» **Written instruction**: Starting at the first line of the data, print each line verbatim up to and including the line bearing "random.seed(7)", omitting pictures.

» **Data extract**:

* begin *

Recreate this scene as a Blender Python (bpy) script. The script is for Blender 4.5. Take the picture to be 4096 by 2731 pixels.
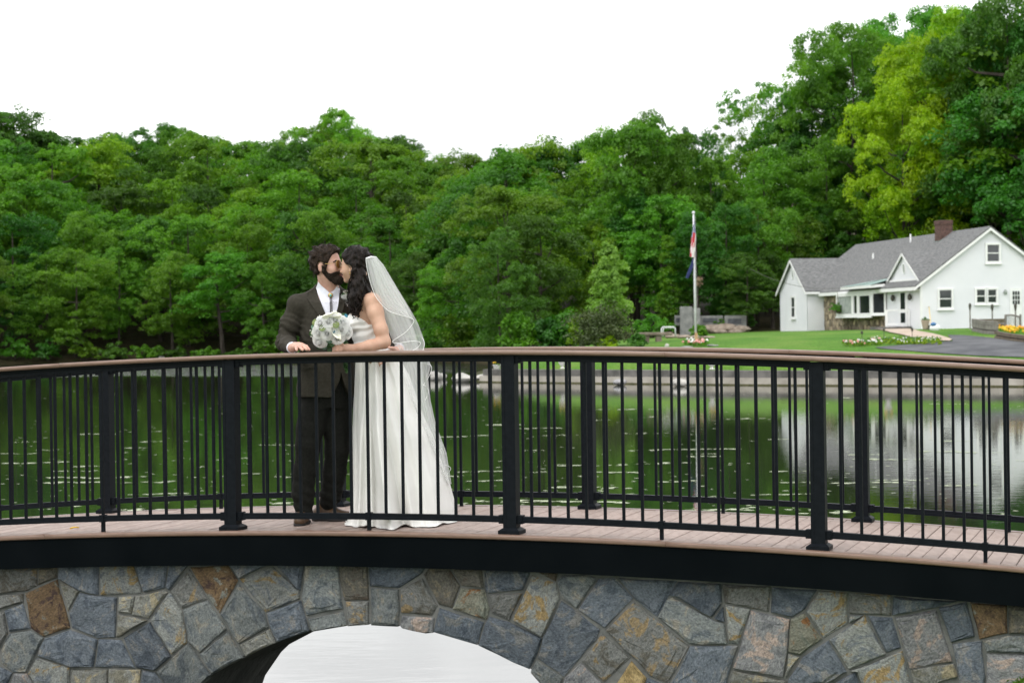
import bpy, bmesh, math, random
import numpy as np
from mathutils import Vector, Matrix
from mathutils.bvhtree import BVHTree
from mathutils.geometry import tessellate_polygon

for o in list(bpy.data.objects):
    bpy.data.objects.remove(o)
scene = bpy.context.scene
col = scene.collection
rng = np.random.default_rng(7)
random.seed(7)

# ------------------------------------------------------------------ camera
FPX = 7964.0          # focal length in photo pixels (70 mm on a 36 mm sensor, 4096 px wide)
PITCH, ROLL = 0.00613, -0.01446
EYE = Vector((0.0, 0.0, 2.5))
cd = bpy.data.cameras.new('camera')
cam = bpy.data.objects.new('camera', cd)
col.objects.link(cam)
cd.sensor_width = 36.0
cd.lens = FPX * 36.0 / 4096.0
cd.clip_start, cd.clip_end = 0.1, 5000.0
cam.matrix_world = (Matrix.Translation(EYE) @ Matrix.Rotation(math.pi / 2 - PITCH, 4, 'X')
                    @ Matrix.Rotation(ROLL, 4, 'Z'))
cd.dof.use_dof = True
cd.dof.focus_distance = 12.1
cd.dof.aperture_fstop = 6.3
scene.camera = cam

# ------------------------------------------------------------------ sky and light
SUN_EL, SUN_AZ = math.radians(52), math.radians(-42)     # azimuth from the camera's back, to its left
world = bpy.data.worlds.new('World')
scene.world = world
world.use_nodes = True
nt = world.node_tree
nt.nodes.clear()
w_out = nt.nodes.new('ShaderNodeOutputWorld')
w_mix = nt.nodes.new('ShaderNodeMixShader')
w_b1 = nt.nodes.new('ShaderNodeBackground')
w_b2 = nt.nodes.new('ShaderNodeBackground')
w_sky = nt.nodes.new('ShaderNodeTexSky')
w_sky.sky_type = 'NISHITA'
w_sky.sun_disc = False
w_sky.sun_elevation = SUN_EL
w_sky.sun_rotation = math.radians(180) + SUN_AZ
w_b1.inputs['Strength'].default_value = 0.1
w_tc = nt.nodes.new('ShaderNodeTexCoord')
w_map = nt.nodes.new('ShaderNodeMapping')
w_map.inputs['Scale'].default_value = (1.2, 1.2, 4.0)
w_no = nt.nodes.new('ShaderNodeTexNoise')
w_no.inputs['Scale'].default_value = 2.2
w_no.inputs['Detail'].default_value = 5.0
w_no.inputs['Roughness'].default_value = 0.55
w_cr = nt.nodes.new('ShaderNodeValToRGB')
w_cr.color_ramp.elements[0].position = 0.375
w_cr.color_ramp.elements[0].color = (0.41, 0.415, 0.425, 1)
w_cr.color_ramp.elements[1].position = 0.64
w_cr.color_ramp.elements[1].color = (1.0, 1.0, 1.0, 1)
nt.links.new(w_tc.outputs['Generated'], w_map.inputs['Vector'])
nt.links.new(w_map.outputs[0], w_no.inputs['Vector'])
nt.links.new(w_no.outputs['Fac'], w_cr.inputs['Fac'])
nt.links.new(w_cr.outputs['Color'], w_b2.inputs['Color'])
w_b2.inputs['Strength'].default_value = 2.3
w_mix.inputs[0].default_value = 0.93
nt.links.new(w_sky.outputs['Color'], w_b1.inputs['Color'])
nt.links.new(w_b1.outputs[0], w_mix.inputs[1])
nt.links.new(w_b2.outputs[0], w_mix.inputs[2])
nt.links.new(w_mix.outputs[0], w_out.inputs['Surface'])

sd_ = bpy.data.lights.new('sun', 'SUN')
sd_.energy = 1.0
sd_.angle = math.radians(25)
sd_.color = (1.0, 0.97, 0.92)
sun = bpy.data.objects.new('sun', sd_)
col.objects.link(sun)
sdir = Vector((math.sin(SUN_AZ) * math.cos(SUN_EL), -math.cos(SUN_AZ) * math.cos(SUN_EL), math.sin(SUN_EL)))
sun.rotation_euler = sdir.to_track_quat('Z', 'Y').to_euler()
sun.location = (0, -5, 30)
vs = scene.view_settings
vs.view_transform = 'Standard'
vs.look = 'None'
vs.gamma = 1.0
vs.exposure = 0.30
vs.use_curve_mapping = False

# ------------------------------------------------------------------ photo pixel -> point in the place
_c, _s = math.cos(ROLL), math.sin(ROLL)
def ray(px, py):
    u, v = px - 2048.0, py - 1365.5
    x, y = _c * u + _s * v, -_s * u + _c * v
    yc, zc = 1.0, -y / FPX
    return Vector((x / FPX, yc * math.cos(PITCH) + zc * math.sin(PITCH), -yc * math.sin(PITCH) + zc * math.cos(PITCH)))
def at(px, py, Y):
    d = ray(px, py)
    return EYE + d * (Y / d.y)
def on_plane(px, py, p0, n):
    d = ray(px, py)
    return EYE + d * ((p0 - EYE).dot(n) / d.dot(n))

# ------------------------------------------------------------------ object helpers
def tag(o, label=None, cat=None, group=None, kind=None):
    if label: o['label'] = label
    if cat: o['category'] = cat
    if group: o['group'] = group
    if kind: o['kind'] = kind
    return o
def empty(name, loc=(0, 0, 0)):
    o = bpy.data.objects.new(name, None)
    o.empty_display_size = 0.1
    o.location = loc
    col.objects.link(o)
    return o
def link(name, me, mat=None, parent=None, smooth=False):
    o = bpy.data.objects.new(name, me)
    col.objects.link(o)
    if mat is not None and not me.materials:
        for m in (mat if isinstance(mat, (list, tuple)) else [mat]):
            me.materials.append(m)
    if smooth:
        me.polygons.foreach_set('use_smooth', np.ones(len(me.polygons), bool))
    if parent is not None:
        o.parent = parent
        o.matrix_parent_inverse = Matrix.Translation(-Vector(parent.location)) if parent.parent is None else Matrix.Identity(4)
        if parent.parent is not None:
            par = parent
            M = par.matrix_parent_inverse.copy()
            M = Matrix.Translation(Vector(par.location))
            o.matrix_parent_inverse = M.inverted()
    return o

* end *

» **Reply to the exercise**:
Recreate this scene as a Blender Python (bpy) script. The script is for Blender 4.5. Take the picture to be 4096 by 2731 pixels.
import bpy, bmesh, math, random
import numpy as np
from mathutils import Vector, Matrix
from mathutils.bvhtree import BVHTree
from mathutils.geometry import tessellate_polygon

for o in list(bpy.data.objects):
    bpy.data.objects.remove(o)
scene = bpy.context.scene
col = scene.collection
rng = np.random.default_rng(7)
random.seed(7)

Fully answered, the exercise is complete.